A cultura congadeira subsidiada pelas
cantigas, pelas rezas, coreografias, ritmos, cores, celebrações das mais
diversas ordens, contam e cantam coisas também antigas, de guerras, de lutas,
de batalhas, de fé. Desse modo, esse fazer cultural é um exemplo fundamental
para restabelecer a “comunicação numa sociedade onde as relações sociais
parecem todas marcadas por considerações de hierarquia, autoridade, etiquetas,
deferências e reverências” (BARRY, 2000, p.7). Essas práticas culturais com as
suas festas, suas danças, seus cantos e mais propriamente com o ressoar de seus
tambores, igualmente enunciam mensagens de natureza diversa, tanto de tristeza,
quanto de alegria, de rebelião ou de fé.
Mesmo sob um cenário de existência escravista, os africanos celebravam a vida como sabiam fazê-lo, e nesses momentos se libertavam dos brancos e de suas maneiras de ser. Essa “África aqui refeita e festejada, que não se submetia culturalmente, não era, para muitos, menos ameaçadora do que a que se rebelava socialmente” (REIS, 2001, p. 352). A gestualidade corporal impregnada de ressoar de tambores também perturbava os senhores e por isso, o Congo, o Congado, as Congadas eram, e, continuam sendo, as mais vivas representações dessas resistências seculares.
Entende-se aqui a terminologia Congo como aquela que suscita, revivifica, capaz de redimensionar no presente, uma memória de antepassados, uma memória cultural proveniente dos povos “bantos” oriundos de algumas regiões do antigo Reino do Congo, entre as quais situavam a província de Angola e outros reinos com seus reis e rainhas. Daí porque ao reviverem essa memória cultural, os escravizados instituem no Brasil não a concepção de reinos, mas de várias formas de “Reinados” celebrados através de embaixadas que na literatura será mais conhecida por meio de danças dramáticas ou Congadas.
Quanto a um dos conceitos de Congadas utilizado em larga medida pelos próprios praticantes da manifestação, é uma conceituação associada às rememorações de reinados africanos por meio de festejos, festas, festividades, onde estão incluídas as procissões, coroações, desfiles de apresentações de Grupos, Guardas, Bandas ou Ternos; novenas, novenários, missas campais, almoços coletivos e outras atividades ligadas ao contexto da festa e a expressão denominada de Congado, é compreendida como uma prática de organização sociocultural cotidiana dos grupos, uma manifestação cultural e social que acontece no decorrer do ano, independentemente da data em que se realiza as festejos congadeiros.

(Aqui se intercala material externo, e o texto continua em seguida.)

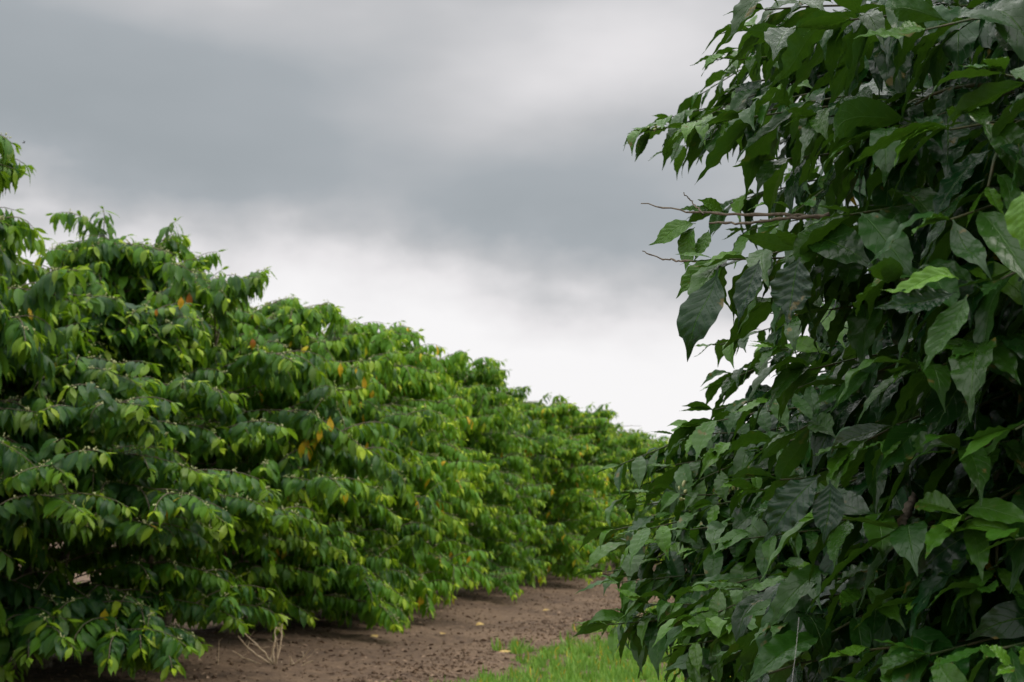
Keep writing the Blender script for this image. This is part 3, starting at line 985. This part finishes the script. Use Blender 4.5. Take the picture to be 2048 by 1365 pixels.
# ------------------------------------------------------------------ yellowed and rusty leaves hanging on the left row
bpy.context.view_layer.update()
dg = bpy.context.evaluated_depsgraph_get()
marked = [(712, 742, 2.0, .05), (728, 768, 1.9, .13), (722, 812, 2.5, .09), (727, 838, 1.9, .12), (735, 895, 2.5, .10), (505, 690, 2.9, .13), (378, 602, 2.9, .14),
          (362, 610, 2.6, .12), (312, 628, 3.0, .07), (834, 1016, 2.0, .14), (902, 1112, 2.0, .13), (842, 1205, 2.0, .17), (612, 890, 1.9, .15), (626, 882, 1.8, .15),
          (605, 900, 1.8, .14), (1063, 908, 1.9, .15), (1052, 905, 1.8, .13), (1002, 910, 2.3, .12), (505, 635, 2.9, .06), (582, 690, 1.8, .07),
          (570, 1110, 1.8, .12), (1160, 870, 2.4, .12), (1190, 985, 1.8, .14), (210, 1240, 1.7, .14), (940, 1120, 2.4, .10), (690, 995, 1.8, .10),
          (1105, 985, 1.8, .12), (1215, 960, 1.7, .15), (80, 530, 1.45, .16), (640, 870, 2.1, .13), (660, 850, 1.9, .14), (618, 905, 2.0, .14), (700, 800, 1.9, .13), (745, 790, 2.2, .12), (680, 740, 1.9, .12), (550, 1120, 1.7, .10)]
rn = np.random.default_rng(41)
for (px, py, ag, ln) in marked:
    d = ray(px, py)
    hit, loc, no, idx, ob, mw = S.ray_cast(dg, Vector((0, 0, H)), d)
    if not hit or ob.parent is None:
        continue
    root = ob.parent
    par = root
    p0 = loc - d * .05 + Vector((0, 0, ln * .5))
    inv = root.matrix_world.inverted()
    lp = np.array(inv @ p0)
    a = rn.uniform(-.5, .5)
    dw = inv.to_3x3() @ Vector((.3 * math.sin(a), -.15, -1))
    nw = inv.to_3x3() @ Vector((.6 + .3 * a, -.8, .2))
    Lf = dict(base=lp[None], dir=np.array(dw)[None], nor=np.array(nw)[None], len=np.array([ln * 1.1]), width=np.array([ln * .42]), bend=np.array([.3]),
              tint=np.array([.8]), age=np.array([ag]))
    nm = 'rusty_leaf' if ag > 2.35 else 'yellowed_leaf'
    link(nm, leaves_mesh(nm, Lf, 12, 5, rn), par, M_far)
print('leaf objects done')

Desse modo, identifica-se igualmente em um mesmo objeto com nomenclaturas diferenciadas, modos distintos de representações. O congo como lugares de memórias alicerçadas em um passado distante, de antepassados, de ancestralidades; a congada, como lugar de cultura popular por meio das manifestações festivas, religiosas, culturais, uma tradição em permanente transformação, e, o Congado, enquanto lugar de experiências socioculturais cotidianas.
Quanto ao uso da categoria de coexistência cultural e religiosa, já trabalhada pelo autor em outras oportunidades (BRASILEIRO, 2012, 2016), refere-se ao fato de que os personagens envolvidos em determinada função ritualística, tenham algum tipo de conhecimento recíproco sobre os processos dessas ritualidades. Essa coexistência, pode ocorrer tanto de modo harmonioso quanto conflituoso. As questões de fusões em que uma cultura se imerge em outra, produzindo um terceiro elemento cultural, tem a ver com os conceitos de sincretismo, categorias de análises essas, que não dão conta do universo com o qual lidamos, ou seja, as Congadas de Minas Gerais.
O nosso entendimento em relação à Congada, está centrado em uma coexistência cultural religiosa em que possam coexistir situações toleráveis ou não, a depender dos atores, que em determinado momento histórico, estejam à frente das celebrações congadeiras. Isso envolve comportamentos distintos sob um mesmo cenário de ritualidades congadeiras inseridas no catolicismo popular.